Allow me to make something perfectly clear — I am not afraid of dying. When my time comes, my time comes, and I look forward with great joy to the day I get to see my loved ones that have gone before me. I just want to make sure I’m truly ready for my eternal trip and not just taking a nice, long nap. I trust the health officials here to deem my state appropriately, but I still give you permission to make sure — extra sure.

Pinch me. Poke me. Hit me in the head if you have to. I won’t be mad or come back to haunt you, I swear.

Apparently, when workers at the morgue in South Africa heard yells for help coming from the morgue freezer, they thought it was a ghost. I have no doubt that I would have thought the same thing. I have, on occasion, been spooked by what I will neither deny nor confirm was a ghost. There was the ghost who lived in my first apartment who would turn the water in my bathroom on at night. There was the ghost who changed the channels on the television and the one who kept hiding things from me. I kinda think that latter ghost still lives at my house, but he goes by the name Old Age.
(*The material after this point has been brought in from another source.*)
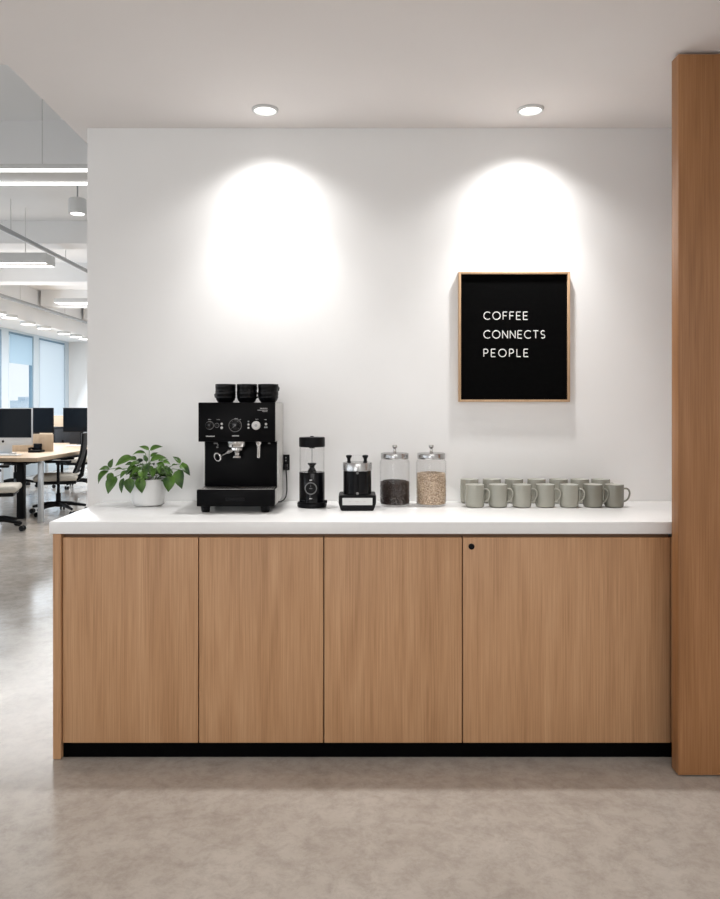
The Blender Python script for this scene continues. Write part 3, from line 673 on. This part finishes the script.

Thankfully, the morgue workers overcame their fear and called the police, who came in and opened the freezer and saved the man. He’s okay, by the way. A little cold, but alive and well.

I shared my newfound fear of not really being dead with a friend who, of course, thought I was morbid but was equally appalled at the story of the South African man. I asked her if she would take on the job of “making sure” for me if I were to depart before she does. She half-heartedly agreed. I told her I would do the same for her.

I even have a plan.

She is deathly afraid of even the mere mention of frogs. I would simply place a frog on her head and if she didn’t jump up, scream her head off and knock me unconscious, I would know she was gone. Then again, if I did that and she was, indeed, still alive, it would probably give her a heart attack, which would defeat the purpose. I need to re-think that plan.

My husband hasn’t asked me, but I know what would get him up. All I need to do is tell him that Hillary Clinton has been elected president or that network television has announced that the only sports they will broadcast is women’s basketball, and he will wake up — probably even if he’s dead.

All that said, please just do me this one favor. Please make sure. Really sure.

And still, just in case, go ahead and leave me a sweater. I don’t like to be cold.